Many of the recipients supported programs and ideas Obama championed as president. 


Before the ceremony, one of honorees' patience was tested.

It was no laughing matter when TV Host/Comic Degeneres, 53, was stalled at the White House gate. She'd left her I.D. and the FBI forced her to wait until a higher up cleared her for entry. Once inside she led the group in an epic Mannequin Challenge.

Mr. Obama is a strong supporter of gay rights, which directly affects Degeneres who was the sole honoree representing the LGBT community this year.  The openly gay star wept as Pres. Obama placed the medal around her neck and an announcer said, "Again and again, Ellen DeGeneres has shown us that a single individual can make the world a more fun, more open, more loving place so long as we just keep swimming.”

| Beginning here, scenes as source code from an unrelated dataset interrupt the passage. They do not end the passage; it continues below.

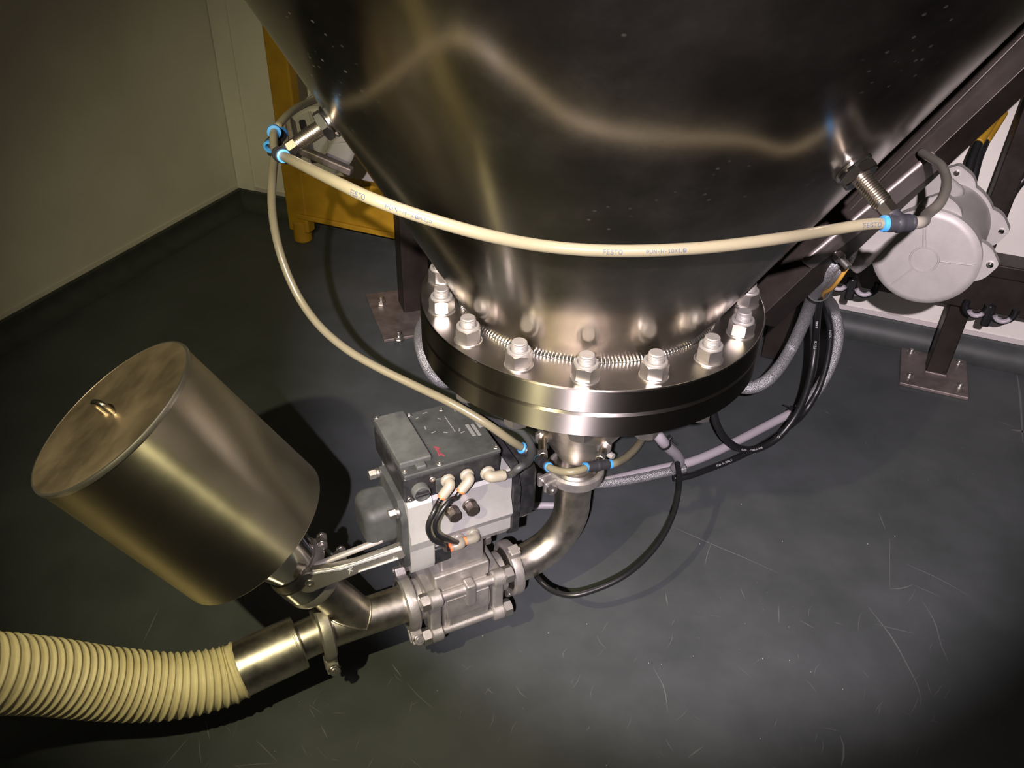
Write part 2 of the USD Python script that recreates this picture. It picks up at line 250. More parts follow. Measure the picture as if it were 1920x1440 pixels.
# scuffs and scratches worn into the vinyl
def ribbon(pts, w):
    p = np.array([at(x, y, .0003) for x, y in pts]); p = resample(spline(p, 6), .012)[0]; t = np.gradient(p, axis=0); t /= np.linalg.norm(t, axis=1, keepdims=True) + 1e-9
    nrm = np.cross(t, [0, 0, 1.0]); k = len(p); ww = w * np.sin(np.linspace(.25, math.pi - .25, k))[:, None] * (.7 + .6 * meshkit.noise(p * 90)[:, None])
    v = np.vstack([p + nrm * ww, p - nrm * ww]); i = np.arange(k - 1); f = np.vstack([np.stack([i, k + i, k + i + 1], 1), np.stack([i, k + i + 1, i + 1], 1)])
    return trimesh.Trimesh(v, f[:, ::-1], process=False)
scr = [([(1262, 988), (1330, 1018), (1410, 1052), (1460, 1075)], .0007), ([(1333, 1020), (1326, 1040), (1322, 1060)], .0006), ([(1388, 1102), (1397, 1123)], .0006), ([(1460, 1135), (1461, 1168)], .0008), ([(1500, 1163), (1527, 1178)], .0007),
       ([(1648, 962), (1660, 993)], .0006), ([(1668, 1010), (1668, 1060), (1668, 1103)], .0006), ([(1668, 1104), (1692, 1103), (1712, 1096)], .0009), ([(1715, 1098), (1762, 1118)], .0006), ([(1700, 1058), (1760, 1085), (1822, 1120)], .0007),
       ([(1628, 1138), (1672, 1195), (1700, 1245), (1722, 1290), (1727, 1318)], .0010), ([(1640, 1170), (1690, 1182), (1715, 1188)], .0006), ([(1728, 1125), (1752, 1165), (1765, 1210), (1778, 1240)], .0007), ([(1575, 1378), (1583, 1405), (1577, 1437)], .0013),
       ([(1248, 1112), (1252, 1136)], .0008), ([(1225, 1252), (1245, 1290), (1252, 1335)], .0006), ([(1290, 1420), (1318, 1400)], .0008), ([(385, 1350), (393, 1385)], .0010), ([(305, 1440), (335, 1405), (352, 1385)], .0009), ([(602, 1360), (614, 1384)], .0011),
       ([(480, 1388), (500, 1407), (520, 1428)], .0006), ([(372, 1382), (377, 1430)], .0007), ([(580, 1328), (590, 1345)], .0009), ([(444, 1436), (520, 1430)], .0006), ([(762, 1280), (790, 1310), (815, 1330)], .0005), ([(912, 1290), (924, 1300)], .0007),
       ([(268, 1205), (280, 1180), (298, 1140)], .0008), ([(855, 1090), (868, 1082)], .0006), ([(1018, 1050), (1030, 1046)], .0012), ([(735, 1245), (752, 1268)], .0010), ([(1545, 770), (1558, 777)], .0010), ([(1590, 688), (1597, 690)], .0012), ([(1870, 790), (1880, 793), (1900, 800)], .0009), ([(1905, 694), (1911, 730), (1915, 775), (1918, 830)], .0022), ([(1893, 690), (1906, 694), (1925, 700)], .0025), ([(1896, 806), (1912, 808), (1930, 812)], .0040)]
for _ in range(110):
    x, y = rng.uniform(300, 1800), rng.uniform(1130, 1438); a = rng.choice([.5, -1.0, 1.2, 2.0]) + rng.normal(0, .25); L = rng.uniform(6, 38)
    if y < 1440 - (x - 0) * .0 and y > 1330 - .3 * max(0, x - 500): scr.append(([(x, y), (x + L * .5 * math.cos(a) + rng.normal(0, 2), y + L * .5 * math.sin(a)), (x + L * math.cos(a), y + L * math.sin(a))], rng.uniform(.0002, .0005)))
part('scuff_marks', cat(*[ribbon(p, w) for p, w in scr]), scuff_m, fl, smooth=False, kind='stuff')
crumbs = [(1240, 1245), (1300, 1230), (1467, 1015), (1520, 1260), (1580, 1292), (1678, 1005), (1627, 1020), (1430, 1235), (1390, 945), (905, 1192), (820, 1295), (1028, 1187), (1425, 1385), (1312, 1020), (1137, 1435), (1216, 1243), (1100, 1170), (1480, 1238)]
part('crumbs', cat(*[put(trimesh.creation.icosphere(1, .0008), at(x, y, .0006)) for x, y in crumbs]), scuff2, fl, kind='stuff')

# ------------------------------------------------------------------ hopper and its flanges
AX = np.array([.0883, .8627, 0]); CO = AX + np.array([-.004, 0, 0]); Z1 = .5274; TA = math.tan(math.radians(29.9)); R0 = .147; AL = math.radians(29.9)
hop = thing('hopper', 'large dark brushed steel hopper cone filling the top of the picture', 'hopper', AX + [0, 0, .4995])
ht = 1.30; rt = R0 + (ht - Z1) * TA
part('cone', put(lathe([(R0 - .004, Z1 - .002), (R0, Z1), *[(R0 + (z - Z1) * TA, z) for z in np.linspace(Z1 + .02, ht, 14)], (rt, 1.75), (rt - .004, 1.75), (rt - .004, ht), (R0 - .004, Z1 + .004)], 256), CO), hop_steel, hop)
ang = np.arange(960) * 2 * math.pi / 960; beadr = .0042 + .0009 * np.abs(np.sin(ang * 120))
q = np.arange(8) * 2 * math.pi / 8
bv = np.stack([(R0 + .0012 + beadr[:, None] * np.cos(q)) * np.cos(ang)[:, None] + CO[0], (R0 + .0012 + beadr[:, None] * np.cos(q)) * np.sin(ang)[:, None] + CO[1], Z1 + .0012 + beadr[:, None] * np.sin(q)], -1).reshape(-1, 3)
i, j = np.meshgrid(np.arange(960), np.arange(8), indexing='ij'); qq = np.stack([i * 8 + j, (i + 1) % 960 * 8 + j, (i + 1) % 960 * 8 + (j + 1) % 8, i * 8 + (j + 1) % 8], -1).reshape(-1, 4)
part('weld_bead', trimesh.Trimesh(bv, np.vstack([qq[:, [0, 1, 2]], qq[:, [0, 2, 3]]]), process=False), bright_steel, hop, smooth=50, label='rippled bright weld seam')
part('flange', put(lathe([(.13, .4995), (.1960, .4995), (.1975, .5010), (.1975, .5262), (.1963, Z1), (.13, Z1)], 256), AX), flange_steel, hop, label='thick round bolted flange of the hopper')
part('flange_face', put(lathe([(.1462, Z1 - .0002), (.1958, Z1 - .0002), (.1961, Z1 + .0001), (.1958, Z1 + .0003), (.1462, Z1 + .0003)], 192), AX), flange_top, hop, label='smooth upper face of the flange')
red = thing('discharge_reducer', 'round steel counter flange with funnel under the hopper flange', 'reducer', AX + [0, 0, .25])
part('flange', put(lathe([(.02, .470), (.196, .470), (.1972, .4712), (.1972, .4958), (.194, .4985), (.02, .4985)], 256), AX), flange_steel, red)
part('funnel', put(lathe([(.0255, .286), (.137, .471), (.132, .471), (.0235, .288)], 96), AX), pipe_steel, red)
part('ferrule', put(lathe([(.0235, .290), (.0255, .288), (.0255, .264), (.031, .260), (.031, .2565), (.0235, .2565)], 64), AX), pipe_steel, red)
# flange bolts
ORD = ['leftmost, half hidden behind the cone', 'second from the left', 'third from the left', 'fourth from the left', 'fifth, at the front middle', 'sixth, just right of front middle', 'third from the right', 'second from the right', 'rightmost, half hidden by the support']
BP = -.0923
stud_m = cat(thread(.0082, .0155, .0262, .0019, .0007, 28), put(disc(.0079, .026, .0285, .0009, 28)), disc(.0075, -.072, .0156, .0006, 24))
nut_m = tri(man(hexm(.0245, .0150)) - man(put(disc(.0076, -.01, .03, .0001, 24))))
collar_m = lathe([(.0085, .0135), (.0122, .0135), (.0124, .0160), (.0117, .0176), (.0095, .0178), (.0085, .0165)], 40)
wash_m = disc(.0150, 0, .0021, .0005, 40, hole=.0080)
for k in range(-4, 5):
    a = BP + k * math.pi / 8; o = AX + np.array([.1764 * math.sin(a), -.1764 * math.cos(a), Z1]); R = trimesh.transformations.rotation_matrix(rng.uniform(0, 1.05), [0, 0, 1])[:3, :3]
    b = thing('flange_bolt', f'stud bolt with lock nut on the hopper flange, {ORD[k + 4]}', 'bolt', o, 'stud bolts round the hopper flange')
    part('stud', put(stud_m, o, R), stud_steel, b); n_ = part('nut', put(nut_m, o + [0, 0, .0021], R), bolt_steel, b, smooth=20); part('nut_collar', put(collar_m, o + [0, 0, .0021], R), stud_steel, n_)
    part('washer', put(wash_m, o, R), bolt_steel, b)
    part('nut', put(put(nut_m, (0, 0, 0), np.diag([1, -1, -1.0])), [o[0], o[1], .4698], R), bolt_steel, b, smooth=20)

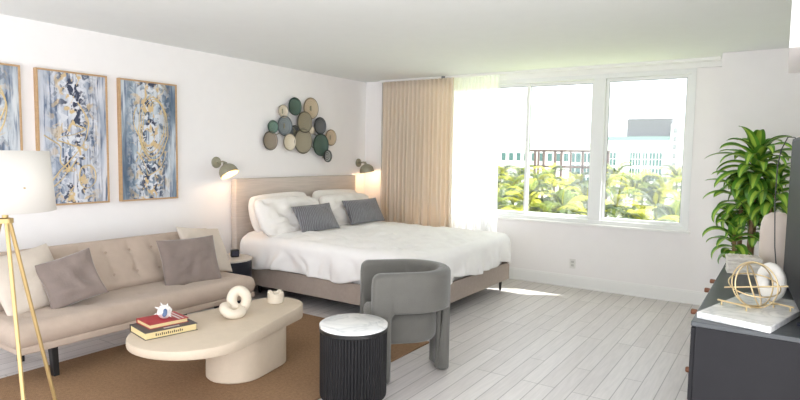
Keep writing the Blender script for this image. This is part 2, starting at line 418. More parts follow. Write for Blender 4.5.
for k, (a, b, lab, cols) in enumerate(arts):
    cy, cz, w, h = (a+b)/2, 1.611, b-a, 1.10
    r = root('framed_painting', (0,cy,cz), lab, 'painting', group='framed abstract canvases above the sofa')
    fb = bmesh.new(); t = .014
    box(fb,0.0,.045,-w/2,-w/2+t,-h/2,h/2,.002); box(fb,0.0,.045,w/2-t,w/2,-h/2,h/2,.002)
    box(fb,0.0,.045,-w/2+t,w/2-t,h/2-t,h/2,.002); box(fb,0.0,.045,-w/2+t,w/2-t,-h/2,-h/2+t,.002)
    link('picture_frame', fb, mat('natural_oak_frame_%d'%k, (186,152,112), .55, 0, .1, 12, .1, 40, (1,1,6)), r)
    cv = link('canvas', bx(.004,.034,-w/2+t,w/2-t,-h/2+t,h/2-t), art_mat('abstract_paint_%d'%k, k+1.3, cols), r)
    gb = bmesh.new()
    for path in swirl(k):
        tube(gb, [(.0345, y+.012*noise.noise(Vector((y*9,z*9,k))), z+.012*noise.noise(Vector((z*9,y*9,k+3)))) for y, z in path], .0042, 6, taper=lambda s: .5+.9*abs(sin(5*s+k)))
    link('gold_relief', gb, mat('gold_leaf_%d'%k, (206,184,138), .5, .2, .1), r, 'all')

# ------------------------------------------------------------------ wall sculpture of discs
discs = [(5.10,2.08,.106,0),(5.40,2.08,.131,1),(4.91,2.01,.076,2),(4.73,1.82,.075,3),(4.70,1.66,.109,4),(4.94,1.84,.118,5),
         (5.24,1.90,.129,6),(5.23,1.67,.153,7),(4.99,1.65,.101,2),(5.54,1.87,.108,8),(5.39,1.81,.05,2),(5.54,1.63,.14,0),(5.77,1.73,.104,1),(5.65,1.49,.077,9),(5.12,1.77,.085,8)]
dcol = [((66,92,84),(92,112,100)),((192,174,148),(208,192,168)),((214,202,182),(226,216,198)),((92,122,112),(120,142,130)),((128,116,104),(160,148,134)),
        ((112,122,130),(140,146,148)),((130,122,104),(158,150,130)),((142,134,116),(172,164,144)),((84,88,92),(112,114,116)),((60,64,66),(180,182,180))]
ws = root('disc_wall_sculpture', (0,5.2,1.8), 'cluster of overlapping metal discs in green, tan, cream and slate above the headboard', 'wall sculpture')
depth = [.030,.012,.022,.040,.030,.020,.055,.040,.05,.04,.03,.055,.022,.075,.008]
lv = 64
for k, (y, z, r, c) in enumerate(discs):
    mt, nt, b = nodes('enamel_disc_%d'%k); L = nt.links
    tc = N(nt,'ShaderNodeTexCoord'); w = N(nt,'ShaderNodeTexWave', Scale=14.0, Distortion=1.5); w.wave_type = 'RINGS'; w.rings_direction = 'X'; L.new(tc.outputs['Object'], w.inputs['Vector'])
    mx = N(nt,'ShaderNodeMix', data_type='RGBA'); mx.inputs[6].default_value = (*lin(dcol[c][0]),1); mx.inputs[7].default_value = (*lin(dcol[c][1]),1)
    L.new(w.outputs['Fac'], mx.inputs[0]); L.new(mx.outputs[2], b.inputs['Base Color']); b.inputs['Roughness'].default_value = .45; b.inputs['Metallic'].default_value = .25
    d = depth[k]; mtx = Matrix.Rotation(pi/2,4,'Y')
    bm = lathe(bmesh.new(), [(.001,d),(r*.7,d+.003),(r*.90,d+.010),(r*.97,d+.020),(r,d+.020),(r*1.0,d+.014),(r*.9,d-.001),(r*.6,d-.006),(.001,d-.006)], lv, mtx)
    o = link('disc', bm, mt, ws, True); o.location = (0,y-5.2,z-1.8)
    bm = lathe(bmesh.new(), [(r*.93,d+.0225),(r*1.005,d+.0225),(r*1.02,d+.016),(r*1.005,d+.010),(r*.93,d+.012)], lv, mtx, False)
    e = link('rim', bm, mat('disc_rim_%d'%k, tuple(int(v*.72) for v in dcol[c][0]), .4, .4), o, True)
bm = bmesh.new()
for y, z, r, c in discs: box(bm,0,.03,y-5.2-.008,y-5.2+.008,z-1.8-.03,z-1.8+.03)
tube(bm,[(.012,-.5,-.12),(.012,-.1,.05),(.012,.55,-.1)],.006); tube(bm,[(.012,-.3,.2),(.012,.05,-.1),(.012,.45,-.3)],.006)
link('mounting_wire', bm, M['sconce'], ws)

# ------------------------------------------------------------------ bed
bed = root('bed', (1.25,5.12,0), 'low double bed with pale wooden headboard and beige side rails', 'bed')
def bp(name, bm, m, smooth=False):
    o = link(name, bm, m, bed, smooth); o.matrix_parent_inverse = Matrix.Translation((-1.25,-5.12,0)); return o
bp('headboard', bx(.02,.10,4.15,6.22,.12,1.235,.006), M['headboard'])
bp('side_rail', bx(.10,2.44,4.12,4.15,.135,.33,.006), M['bedrail']); bp('side_rail', bx(.10,2.44,6.05,6.08,.135,.33,.006), M['bedrail'])
bp('foot_rail', bx(2.41,2.44,4.15,6.05,.135,.33,.006), M['bedrail'])
bp('mattress', bx(.11,2.38,4.17,6.03,.24,.60,.05,4), M['duvet'], True)
for x, y in ((.3,4.3),(.3,5.9),(2.36,4.22),(2.36,6.02)):
    bp('leg', lathe(bmesh.new(), [(.012,0),(.02,.14)], 16, Matrix.Translation((x,y,0))), M['black'], True)
bp('slat_base', bx(.12,2.40,4.16,6.04,.17,.23), M['black'])
# duvet: cloth over the mattress, hanging over three sides
def duvet():
    bm = bmesh.new(); x0, x1, y0, y1 = .22, 2.36, 4.19, 6.01; zt = .645; over = .36; r = .09
    nx, ny = 110, 110; g = {}
    sx0, sx1 = x0, x1+over; sy0, sy1 = y0-over, y1+over
    for i in range(nx+1):
        for j in range(ny+1):
            s = sx0+(sx1-sx0)*i/nx; t = sy0+(sy1-sy0)*j/ny
            cx = min(max(s,x0),x1); cy = min(max(t,y0),y1); dx, dy = s-cx, t-cy; o = sqrt(dx*dx+dy*dy)
            q = Vector((s*2.1,t*2.1,1.7)); n1 = noise.noise(q); n2 = noise.noise(q*2.7+Vector((5,5,5))); n3 = abs(noise.noise(Vector((s*5+t*2,t*5-s*2,.3))))
            if o < 1e-6:
                edge = min(x1-cx, cy-y0, y1-cy); e = min(1,max(0,edge/.25))
                z = zt+.045*(e**.6)+.024*n1*e+.014*n2-.040*n3*e+.012*noise.noise(q*6)-.012*abs(noise.noise(q*9))
                g[i,j] = bm.verts.new((cx,cy,z)); continue
            nxn, nyn = dx/o, dy/o
            lim = over*(1+.10*noise.noise(Vector((s*3,t*3,9)))); o2 = o*lim/over if o <= over else lim+(o-over)*.12
            ang = min(o2/r, pi/2); out = r*sin(ang); drop = r*(1-cos(ang)); rest = max(0,o2-r*pi/2)
            along = s*abs(nyn)+t*abs(nxn)
            fold = .022*sin(along*17+3*n1)+.016*sin(along*31+4*n2+2)+.03*n1
            k = min(1,rest/.16); out += (fold+.012)*k+.012*n2
            hemdip = .018*sin(along*6.5+1.3)*k
            z = zt-drop-rest+hemdip+.014*n1
            g[i,j] = bm.verts.new((cx+nxn*out, cy+nyn*out, z))
    for i in range(nx):
        for j in range(ny): bm.faces.new((g[i,j],g[i+1,j],g[i+1,j+1],g[i,j+1]))
    return bm
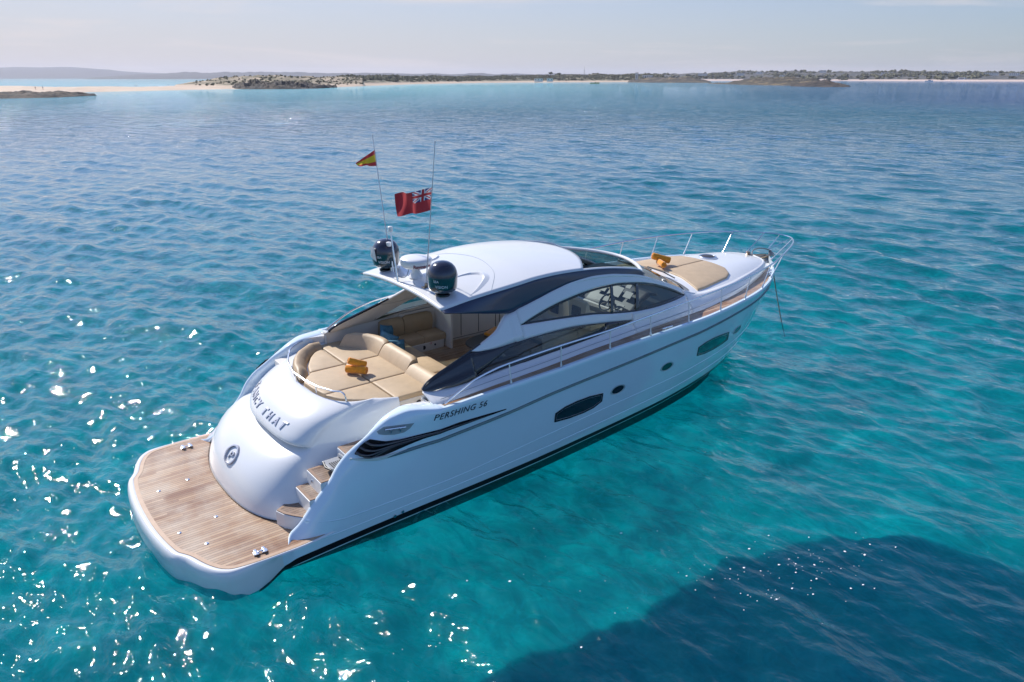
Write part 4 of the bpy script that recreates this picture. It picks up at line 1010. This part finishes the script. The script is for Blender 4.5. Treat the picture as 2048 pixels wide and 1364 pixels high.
def sea():
    radii=[4.0]
    while radii[-1]<420: radii.append(radii[-1]*1.0062)
    while radii[-1]<16000: radii.append(radii[-1]*1.035)
    R=np.array(radii); na=1080; A=np.radians(np.linspace(52.07-52,52.07+52,na+1))
    RR,AA=np.meshgrid(R,A,indexing='ij'); X=CAMX+RR*np.cos(AA); Y=CAMY+RR*np.sin(AA)
    dx=np.maximum(RR*.0062,RR*(A[1]-A[0])); dx[RR>420]=RR[RR>420]*.035
    Z=sea_z(X,Y,dx)
    v1=np.stack([X,Y,Z],-1).reshape(-1,3); nr=len(R); nc=na+1
    i,j=np.meshgrid(np.arange(nr-1),np.arange(nc-1),indexing='ij'); q=(i*nc+j)
    f1=np.stack([q,q+nc,q+nc+1,q+1],-1).reshape(-1,4)
    # the rest of the sea round and under this sector, coarser
    A2=np.radians(np.linspace(52.07+52,52.07-52+360,121)); R2=np.array([r for r in radii[::12]]+[radii[-1]])
    RR,AA=np.meshgrid(R2,A2,indexing='ij'); X=CAMX+RR*np.cos(AA); Y=CAMY+RR*np.sin(AA); Z=sea_z(X,Y,RR*.08)
    v2=np.stack([X,Y,Z],-1).reshape(-1,3); n2=len(R2); c2=121
    i,j=np.meshgrid(np.arange(n2-1),np.arange(c2-1),indexing='ij'); q=(i*c2+j)+len(v1)
    f2=np.stack([q,q+c2,q+c2+1,q+1],-1).reshape(-1,4)
    gx,gy=np.meshgrid(np.linspace(-4.3,4.3,60),np.linspace(-4.3,4.3,60),indexing='ij'); X=CAMX+gx;Y=CAMY+gy
    Z=sea_z(X,Y,np.full_like(X,.15))-.03
    v3=np.stack([X,Y,Z],-1).reshape(-1,3); i,j=np.meshgrid(np.arange(59),np.arange(59),indexing='ij'); q=(i*60+j)+len(v1)+len(v2)
    f3=np.stack([q,q+60,q+61,q+1],-1).reshape(-1,4)
    V=np.concatenate([v1,v2,v3]); F=np.concatenate([f1,f2,f3])
    me=bpy.data.meshes.new("sea"); me.vertices.add(len(V)); me.vertices.foreach_set('co',V.astype(np.float32).ravel())
    me.loops.add(F.size); me.loops.foreach_set('vertex_index',F.astype(np.int32).ravel())
    me.polygons.add(len(F)); me.polygons.foreach_set('loop_start',np.arange(0,F.size,4,dtype=np.int32)); me.polygons.foreach_set('loop_total',np.full(len(F),4,dtype=np.int32))
    me.polygons.foreach_set('use_smooth',np.ones(len(F),dtype=bool)); me.update(calc_edges=True)
    me.materials.append(M_sea); o=bpy.data.objects.new("sea",me); S.collection.objects.link(o); tag(o,kind="structure")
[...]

Below are remarks President Obama made about the contribitions of some of the 2016 Medal of Honor recipients:

Robert DeNiro
Robert combines dramatic precision and, it turns out, comedic timing with his signature eye for detail.  And while the name De Niro is synonymous with "tough guy," his true gift is the sensitivity that he brings to each role. 

Margaret Heafield Hamilton
A pioneer in technology, Margaret Hamilton defined new forms of software engineering and helped launch an industry that would forever change human history.  Her software architecture led to giant leaps for humankind, writing the code that helped America set foot on the moon.  

Cicely Tyson
In her long and extraordinary career, Cicely Tyson has not only succeeded as an actor, she has shaped the whole course history.  Cicely was never the likeliest of Hollywood stars.  The daughter of immigrants from the West Indies, she was raised by a hardworking and religious mother who cleaned houses and forbade her children to attend the movies.  But once she got her education and broke into the business, Cicely made a conscious decision not just to say lines, but to speak out. 

Dick Garwin
Dick's not only an architect of the atomic age.  Ever since he was a Cleveland kid tinkering with his father's movie projectors, he's never met a problem he didn't want to solve.  Reconnaissance satellites, the MRI, GPS technology, the touchscreen all bear his fingerprints.

Bill and Melinda Gates
These two have donated more money to charitable causes than anyone, ever.  Many years ago, Melinda's mom told her an old saying: "To know that even one life has breathed easier because you lived -- that is success."  By this and just about any other measure, few in human history have been more successful than these two impatient optimists.

Diana Ross
Along with her honey voice, her soulful sensibility, Diana exuded glamour and grace that filled stages that helped to shape the sound of Motown.  On top of becoming one of the most successful recording artists of all time, raised five kids -- somehow found time to earn an Oscar nomination for acting. 

Elouise Cobell
When Elouise Cobell first filed a lawsuit to recover lands and money for her people, she didn't set out to be a hero.  She said, "I just wanted…to give justice to people that didn't have it."  And her lifelong quest to address the mismanagement of American Indian lands, resources, and trust funds wasn't about special treatment, but the equal treatment at the heart of the American promise.  She fought for almost 15 years -- across three Presidents, seven trials, 10 appearances before a federal appeals court.  All the while, she traveled the country some 40 weeks a year, telling the story of her people.  And in the end, this graduate of a one-room schoolhouse became a MacArthur Genius.  

Kareem Abdul-Jabbar 
Here's how great Kareem Abdul-Jabbar was:  1967, he had spent a year dominating college basketball, the NCAA bans the dunk.  They'd didn’t say it was about Kareem, but it was about Kareem.  (Laughter.)  When a sport changes its rules to make it harder just for you, you are really good.  (Laughter and applause.)  And yet despite the rule change, he was still the sport's most unstoppable force.  It's a title he'd hold for more than two decades, winning NBA Finals MVPs a staggering 14 years apart. 

Bruce Springsteen
"The hallmark of a rock and roll band," Bruce Springsteen once said, is that "the narrative you tell together is bigger than anyone could have told on your own. . .I am the president, but her is The Boss."